-- Begin --

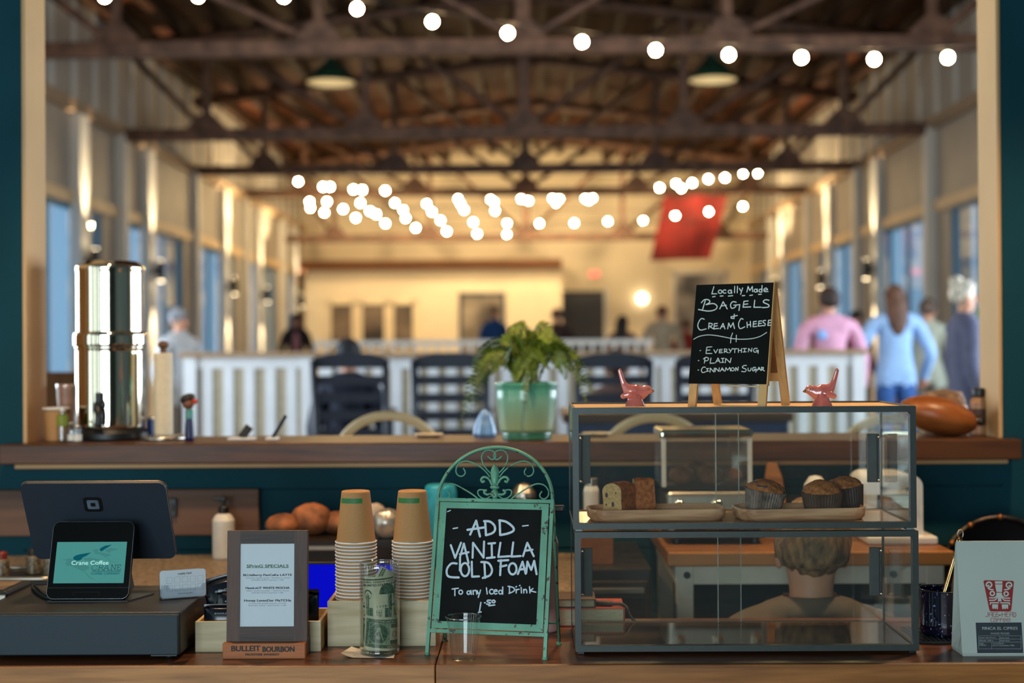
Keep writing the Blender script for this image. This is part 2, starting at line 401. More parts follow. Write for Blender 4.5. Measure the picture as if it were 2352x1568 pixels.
# roof
mb = MB()
for sx in (-1, 1):
    n = 13; y = 4.36
    while y < HE+.2:
        y1 = min(y+.28, HE+.25)
        p = [(XO+sx*HW*1.04, ZE-.02), (XO, ZR)]
        vs = [(p[0][0], y, p[0][1]), (p[1][0], y, p[1][1]), (p[1][0], y1-.02, p[1][1]), (p[0][0], y1-.02, p[0][1])]
        vs += [(a, c, d+.06) for a, c, d in vs]
        mb.add(vs, [(0, 1, 2, 3), (7, 6, 5, 4), (0, 4, 5, 1), (1, 5, 6, 2), (2, 6, 7, 3), (3, 7, 4, 0)])
        y += .28
    mb.add([(XO+sx*HW*1.06, 4.3, ZE+.05), (XO, 4.3, ZR+.1), (XO, HE+.3, ZR+.1), (XO+sx*HW*1.06, HE+.3, ZE+.05)], [(0, 1, 2, 3)])
struct(mb.build('ceiling_hall', deck_m))
pur = wood('purlin_wood', '#3f2614', '#1f1109', 'y', 1.2, .7, spec=.2); nrf = 0
for sx in (-1, 1):
    for i in range(10):
        t = (i+.5)/10; x = XO+sx*HW*t; z = ZR+(ZE-ZR)*t
        mb = MB(); mb.box(-.07, .07, 0, HE-4.4, -.26, -.03)
        o = mb.build('roof_purlin', pur, loc=(x, 4.4, z)); struct(o)
mb = MB(); mb.box(XO-HW-.3, XO+HW+.3, 4.36, 4.5, 3.4, ZR+.1); mb.box(XO-HW-.3, FX0, 4.36, 4.5, 0, 3.4); mb.box(FX1, XO+HW+.3, 4.36, 4.5, 0, 3.4)
struct(mb.build('wall_hall_near', hall_white))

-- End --

Set down the material above as is, without any pictures.

■ Right answer ■
Keep writing the Blender script for this image. This is part 2, starting at line 401. More parts follow. Write for Blender 4.5. Measure the picture as if it were 2352x1568 pixels.
# roof
mb = MB()
for sx in (-1, 1):
    n = 13; y = 4.36
    while y < HE+.2:
        y1 = min(y+.28, HE+.25)
        p = [(XO+sx*HW*1.04, ZE-.02), (XO, ZR)]
        vs = [(p[0][0], y, p[0][1]), (p[1][0], y, p[1][1]), (p[1][0], y1-.02, p[1][1]), (p[0][0], y1-.02, p[0][1])]
        vs += [(a, c, d+.06) for a, c, d in vs]
        mb.add(vs, [(0, 1, 2, 3), (7, 6, 5, 4), (0, 4, 5, 1), (1, 5, 6, 2), (2, 6, 7, 3), (3, 7, 4, 0)])
        y += .28
    mb.add([(XO+sx*HW*1.06, 4.3, ZE+.05), (XO, 4.3, ZR+.1), (XO, HE+.3, ZR+.1), (XO+sx*HW*1.06, HE+.3, ZE+.05)], [(0, 1, 2, 3)])
struct(mb.build('ceiling_hall', deck_m))
pur = wood('purlin_wood', '#3f2614', '#1f1109', 'y', 1.2, .7, spec=.2); nrf = 0
for sx in (-1, 1):
    for i in range(10):
        t = (i+.5)/10; x = XO+sx*HW*t; z = ZR+(ZE-ZR)*t
        mb = MB(); mb.box(-.07, .07, 0, HE-4.4, -.26, -.03)
        o = mb.build('roof_purlin', pur, loc=(x, 4.4, z)); struct(o)
mb = MB(); mb.box(XO-HW-.3, XO+HW+.3, 4.36, 4.5, 3.4, ZR+.1); mb.box(XO-HW-.3, FX0, 4.36, 4.5, 0, 3.4); mb.box(FX1, XO+HW+.3, 4.36, 4.5, 0, 3.4)
struct(mb.build('wall_hall_near', hall_white))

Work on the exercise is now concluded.